# Data listing
╭──
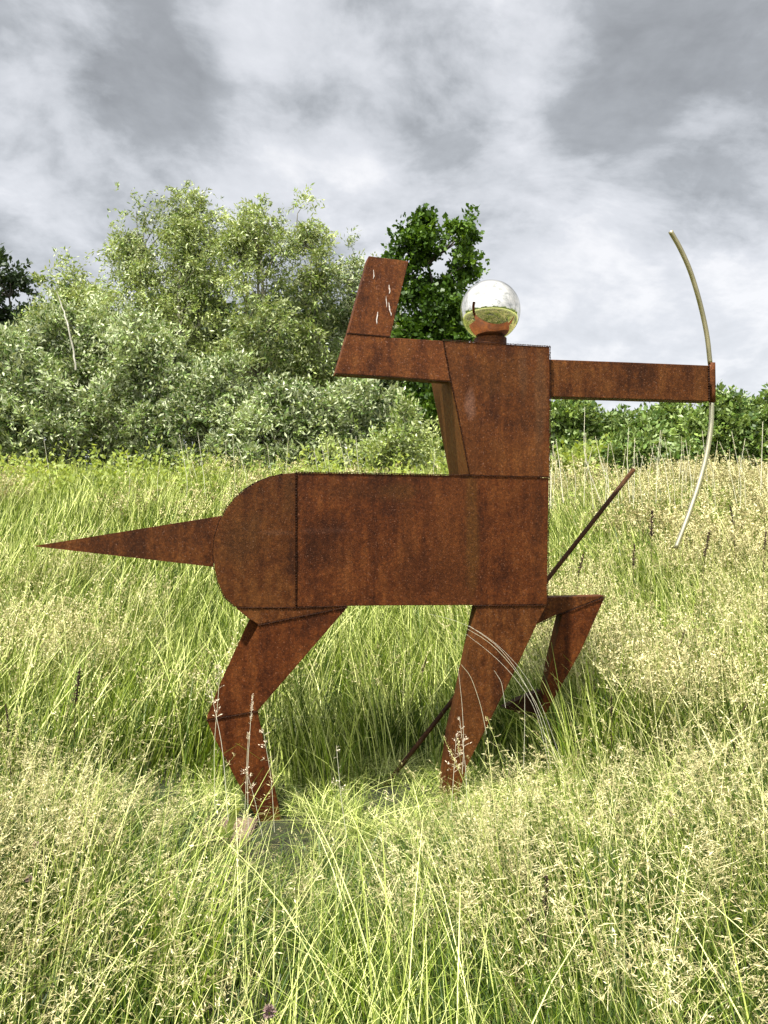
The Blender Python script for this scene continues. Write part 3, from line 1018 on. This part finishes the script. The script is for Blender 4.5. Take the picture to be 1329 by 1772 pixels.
# wood behind all of these; dark leaf colour stands in for shade between crowns
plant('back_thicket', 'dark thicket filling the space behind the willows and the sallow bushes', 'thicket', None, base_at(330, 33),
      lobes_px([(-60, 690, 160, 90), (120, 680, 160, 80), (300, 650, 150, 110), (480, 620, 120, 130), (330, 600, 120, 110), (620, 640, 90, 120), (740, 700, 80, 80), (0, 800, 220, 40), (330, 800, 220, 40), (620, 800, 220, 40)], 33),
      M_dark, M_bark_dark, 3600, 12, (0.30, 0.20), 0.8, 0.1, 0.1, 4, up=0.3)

# a belt of leafy weeds where the meadow meets the bushes
def weed_belt():
    n = 1000
    x = rng.uniform(-11, 11, n)
    y = rng.uniform(13.6, 19.5, n)
    z = ground_z(x, y)
    hmax = np.where((x < 1.6), rng.uniform(0.7, 1.35, n), rng.uniform(0.3, 0.85, n))
    patch = np.array([mnoise.noise(Vector((a * 0.6, b * 0.6, 3))) for a, b in zip(x, y)])
    keep = patch > -0.05
    x, y, z, hmax = x[keep], y[keep], z[keep], hmax[keep]
    n = len(x)
    k = 5
    O = np.repeat(np.stack([x, y, z + 0.1], 1), k, 0) + rng.normal(0, 0.07, (n * k, 3)) * np.array([1, 1, 0])
    D = unit(rng.normal(0, 0.22, (n * k, 3)) + np.array([0, 0, 1]))
    L = np.repeat(hmax, k) * rng.uniform(0.7, 1.15, n * k)
    V, Q, r = leaves_from_shoots(O, D, L, 15, 0.095, 0.045, 0.05, np.repeat(rng.uniform(0, 1, n), k), 1.1, 0.9)
    a = Acc(); a.add(V, Q, rnd=r)
    o = a.build('leafy_weeds', M_lime)
    tag(o, kind='stuff')


weed_belt()

# far tree belt behind the viewer and to the sides (seen in the mirror ball)
def far_belt():
    acc = Acc()
    n = 5200
    ang = rng.uniform(R(60), R(300), n)
    rad = rng.uniform(60, 75, n)
    x, y = rad * np.sin(ang), rad * np.cos(ang)
    hh = 4.5 + 2.5 * np.sin(ang * 9.0) + 1.5 * np.sin(ang * 23 + 1)
    z = rng.uniform(0, 1, n) * np.maximum(hh, 2.0)
    O = np.stack([x, y, z + ground_z(x, y)], 1)
    D = unit(rng.normal(0, 1, (n, 3)) + np.array([0, 0, 0.4]))
    V, Q, r = leaves_from_shoots(O, D, np.full(n, 1.6), 7, 1.0, 0.7, 0.1, rng.uniform(0, 1, n))
    acc.add(V, Q, rnd=r)
    o = acc.build('treeline', M_hedge)
    tag(o, kind='stuff')


far_belt()


# ------------------------------------------------------------------ grass tufts
def ribbon(acc, base, az, lean, height, width, curve, nseg, rnd, face, t0=0.0, t1=1.0, s=0.0, taper=0.85):
    ts = np.linspace(0, 1, nseg + 1)
    dirx, diry = math.cos(az), math.sin(az)
    out = (lean * ts + curve * ts ** 2.4) * height
    up = height * (ts - 0.30 * min(abs(curve), 1.5) * ts ** 3 * (curve > 0.3) - 0.06 * ts ** 2 * abs(lean))
    px_ = base[0] + dirx * out; py_ = base[1] + diry * out; pz = base[2] + up
    wv = width * 0.5 * (1 - taper * ts ** 1.6)
    fx, fy = math.cos(face), math.sin(face)
    L = np.stack([px_ - fx * wv, py_ - fy * wv, pz], 1)
    Rr = np.stack([px_ + fx * wv, py_ + fy * wv, pz], 1)
    V = np.empty((2 * (nseg + 1), 3)); V[0::2] = L; V[1::2] = Rr
    i = np.arange(nseg) * 2
    Q = np.stack([i, i + 1, i + 3, i + 2], 1)
    acc.add(V, Q, rnd=rnd, t=np.repeat(t0 + (t1 - t0) * ts, 2), s=s)
    return np.stack([px_, py_, pz], 1)


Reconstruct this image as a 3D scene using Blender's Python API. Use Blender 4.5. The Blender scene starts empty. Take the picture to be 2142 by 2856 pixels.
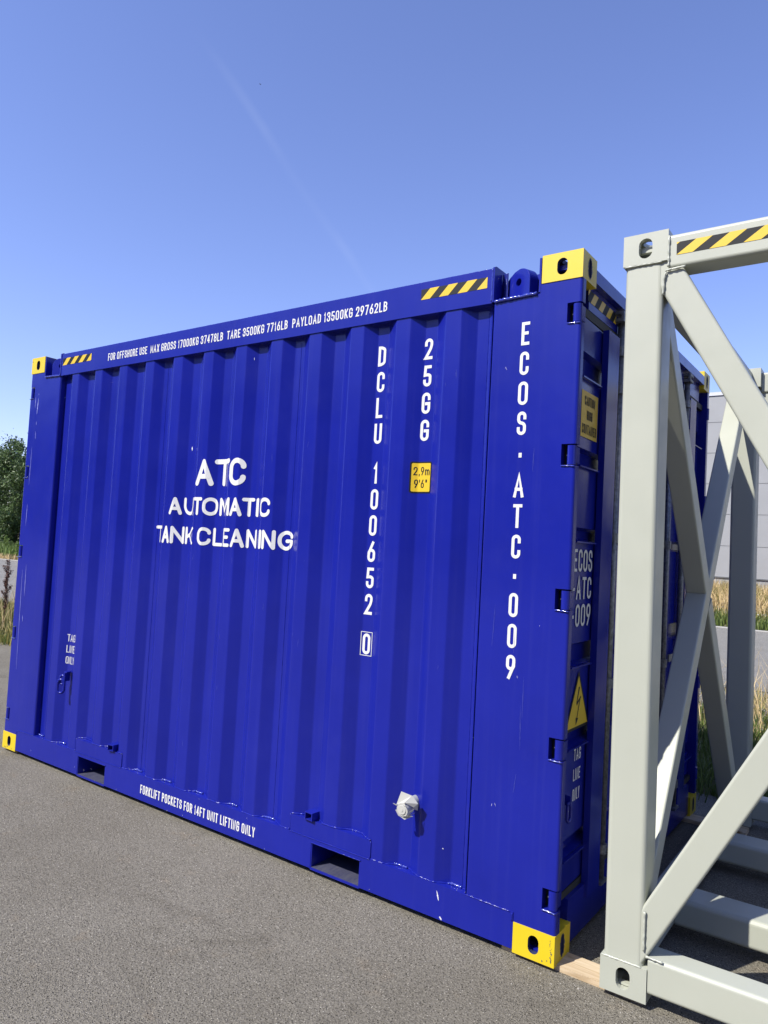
import bpy, bmesh, math, random
from mathutils import Vector, Matrix, Euler
R = math.radians
random.seed(7)
scene = bpy.context.scene
C = scene.collection

# ------------------------------------------------------------------ camera, sky, sun, exposure
cam_d = bpy.data.cameras.new('camera'); cam = bpy.data.objects.new('camera', cam_d); C.objects.link(cam)
CAM = Vector((1.1005, -2.8385, 1.6170)); yaw, pitch, roll = -0.6237, 0.0487, 0.0546
fwd = Vector((math.sin(yaw)*math.cos(pitch), math.cos(yaw)*math.cos(pitch), math.sin(pitch)))
rt = Vector((math.cos(yaw), -math.sin(yaw), 0)); up = rt.cross(fwd)
RR = rt*math.cos(roll) + up*math.sin(roll); UU = -rt*math.sin(roll) + up*math.cos(roll)
m = Matrix((RR, UU, -fwd)).transposed().to_4x4(); m.translation = CAM
cam.matrix_world = m
cam_d.sensor_fit = 'VERTICAL'; cam_d.sensor_height = 36.0; cam_d.lens = 2030.6/2856*36
cam_d.clip_start = 0.05; cam_d.clip_end = 5000
scene.camera = cam

SUN = Vector((-0.445, -1.0, 1.16)).normalized()
el = math.asin(SUN.z); rot = math.atan2(SUN.x, SUN.y)
w = bpy.data.worlds.new('World'); scene.world = w; w.use_nodes = True
nt = w.node_tree; nt.nodes.clear()
wo = nt.nodes.new('ShaderNodeOutputWorld'); bg = nt.nodes.new('ShaderNodeBackground')
sky = nt.nodes.new('ShaderNodeTexSky'); sky.sky_type = 'NISHITA'; sky.sun_disc = False
sky.sun_elevation = el; sky.sun_rotation = rot; sky.air_density = 1.0; sky.dust_density = 0.3; sky.ozone_density = 3.0
sky.altitude = 0
tint = nt.nodes.new('ShaderNodeMix'); tint.data_type = 'RGBA'; tint.blend_type = 'MULTIPLY'; tint.inputs[0].default_value = 1.0
tint.inputs[7].default_value = (1.22, 1.10, 1.42, 1)
nt.links.new(sky.outputs[0], tint.inputs[6])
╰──
# Written problem
Quote the entries above word for word. Leave the images out.

# Response to this task
The Blender Python script for this scene continues. Write part 3, from line 1018 on. This part finishes the script. The script is for Blender 4.5. Take the picture to be 1329 by 1772 pixels.
# wood behind all of these; dark leaf colour stands in for shade between crowns
plant('back_thicket', 'dark thicket filling the space behind the willows and the sallow bushes', 'thicket', None, base_at(330, 33),
      lobes_px([(-60, 690, 160, 90), (120, 680, 160, 80), (300, 650, 150, 110), (480, 620, 120, 130), (330, 600, 120, 110), (620, 640, 90, 120), (740, 700, 80, 80), (0, 800, 220, 40), (330, 800, 220, 40), (620, 800, 220, 40)], 33),
      M_dark, M_bark_dark, 3600, 12, (0.30, 0.20), 0.8, 0.1, 0.1, 4, up=0.3)

# a belt of leafy weeds where the meadow meets the bushes
def weed_belt():
    n = 1000
    x = rng.uniform(-11, 11, n)
    y = rng.uniform(13.6, 19.5, n)
    z = ground_z(x, y)
    hmax = np.where((x < 1.6), rng.uniform(0.7, 1.35, n), rng.uniform(0.3, 0.85, n))
    patch = np.array([mnoise.noise(Vector((a * 0.6, b * 0.6, 3))) for a, b in zip(x, y)])
    keep = patch > -0.05
    x, y, z, hmax = x[keep], y[keep], z[keep], hmax[keep]
    n = len(x)
    k = 5
    O = np.repeat(np.stack([x, y, z + 0.1], 1), k, 0) + rng.normal(0, 0.07, (n * k, 3)) * np.array([1, 1, 0])
    D = unit(rng.normal(0, 0.22, (n * k, 3)) + np.array([0, 0, 1]))
    L = np.repeat(hmax, k) * rng.uniform(0.7, 1.15, n * k)
    V, Q, r = leaves_from_shoots(O, D, L, 15, 0.095, 0.045, 0.05, np.repeat(rng.uniform(0, 1, n), k), 1.1, 0.9)
    a = Acc(); a.add(V, Q, rnd=r)
    o = a.build('leafy_weeds', M_lime)
    tag(o, kind='stuff')


weed_belt()

# far tree belt behind the viewer and to the sides (seen in the mirror ball)
def far_belt():
    acc = Acc()
    n = 5200
    ang = rng.uniform(R(60), R(300), n)
    rad = rng.uniform(60, 75, n)
    x, y = rad * np.sin(ang), rad * np.cos(ang)
    hh = 4.5 + 2.5 * np.sin(ang * 9.0) + 1.5 * np.sin(ang * 23 + 1)
    z = rng.uniform(0, 1, n) * np.maximum(hh, 2.0)
    O = np.stack([x, y, z + ground_z(x, y)], 1)
    D = unit(rng.normal(0, 1, (n, 3)) + np.array([0, 0, 0.4]))
    V, Q, r = leaves_from_shoots(O, D, np.full(n, 1.6), 7, 1.0, 0.7, 0.1, rng.uniform(0, 1, n))
    acc.add(V, Q, rnd=r)
    o = acc.build('treeline', M_hedge)
    tag(o, kind='stuff')


far_belt()


# ------------------------------------------------------------------ grass tufts
def ribbon(acc, base, az, lean, height, width, curve, nseg, rnd, face, t0=0.0, t1=1.0, s=0.0, taper=0.85):
    ts = np.linspace(0, 1, nseg + 1)
    dirx, diry = math.cos(az), math.sin(az)
    out = (lean * ts + curve * ts ** 2.4) * height
    up = height * (ts - 0.30 * min(abs(curve), 1.5) * ts ** 3 * (curve > 0.3) - 0.06 * ts ** 2 * abs(lean))
    px_ = base[0] + dirx * out; py_ = base[1] + diry * out; pz = base[2] + up
    wv = width * 0.5 * (1 - taper * ts ** 1.6)
    fx, fy = math.cos(face), math.sin(face)
    L = np.stack([px_ - fx * wv, py_ - fy * wv, pz], 1)
    Rr = np.stack([px_ + fx * wv, py_ + fy * wv, pz], 1)
    V = np.empty((2 * (nseg + 1), 3)); V[0::2] = L; V[1::2] = Rr
    i = np.arange(nseg) * 2
    Q = np.stack([i, i + 1, i + 3, i + 2], 1)
    acc.add(V, Q, rnd=rnd, t=np.repeat(t0 + (t1 - t0) * ts, 2), s=s)
    return np.stack([px_, py_, pz], 1)


Reconstruct this image as a 3D scene using Blender's Python API. Use Blender 4.5. The Blender scene starts empty. Take the picture to be 2142 by 2856 pixels.
import bpy, bmesh, math, random
from mathutils import Vector, Matrix, Euler
R = math.radians
random.seed(7)
scene = bpy.context.scene
C = scene.collection

# ------------------------------------------------------------------ camera, sky, sun, exposure
cam_d = bpy.data.cameras.new('camera'); cam = bpy.data.objects.new('camera', cam_d); C.objects.link(cam)
CAM = Vector((1.1005, -2.8385, 1.6170)); yaw, pitch, roll = -0.6237, 0.0487, 0.0546
fwd = Vector((math.sin(yaw)*math.cos(pitch), math.cos(yaw)*math.cos(pitch), math.sin(pitch)))
rt = Vector((math.cos(yaw), -math.sin(yaw), 0)); up = rt.cross(fwd)
RR = rt*math.cos(roll) + up*math.sin(roll); UU = -rt*math.sin(roll) + up*math.cos(roll)
m = Matrix((RR, UU, -fwd)).transposed().to_4x4(); m.translation = CAM
cam.matrix_world = m
cam_d.sensor_fit = 'VERTICAL'; cam_d.sensor_height = 36.0; cam_d.lens = 2030.6/2856*36
cam_d.clip_start = 0.05; cam_d.clip_end = 5000
scene.camera = cam

SUN = Vector((-0.445, -1.0, 1.16)).normalized()
el = math.asin(SUN.z); rot = math.atan2(SUN.x, SUN.y)
w = bpy.data.worlds.new('World'); scene.world = w; w.use_nodes = True
nt = w.node_tree; nt.nodes.clear()
wo = nt.nodes.new('ShaderNodeOutputWorld'); bg = nt.nodes.new('ShaderNodeBackground')
sky = nt.nodes.new('ShaderNodeTexSky'); sky.sky_type = 'NISHITA'; sky.sun_disc = False
sky.sun_elevation = el; sky.sun_rotation = rot; sky.air_density = 1.0; sky.dust_density = 0.3; sky.ozone_density = 3.0
sky.altitude = 0
tint = nt.nodes.new('ShaderNodeMix'); tint.data_type = 'RGBA'; tint.blend_type = 'MULTIPLY'; tint.inputs[0].default_value = 1.0
tint.inputs[7].default_value = (1.22, 1.10, 1.42, 1)
nt.links.new(sky.outputs[0], tint.inputs[6])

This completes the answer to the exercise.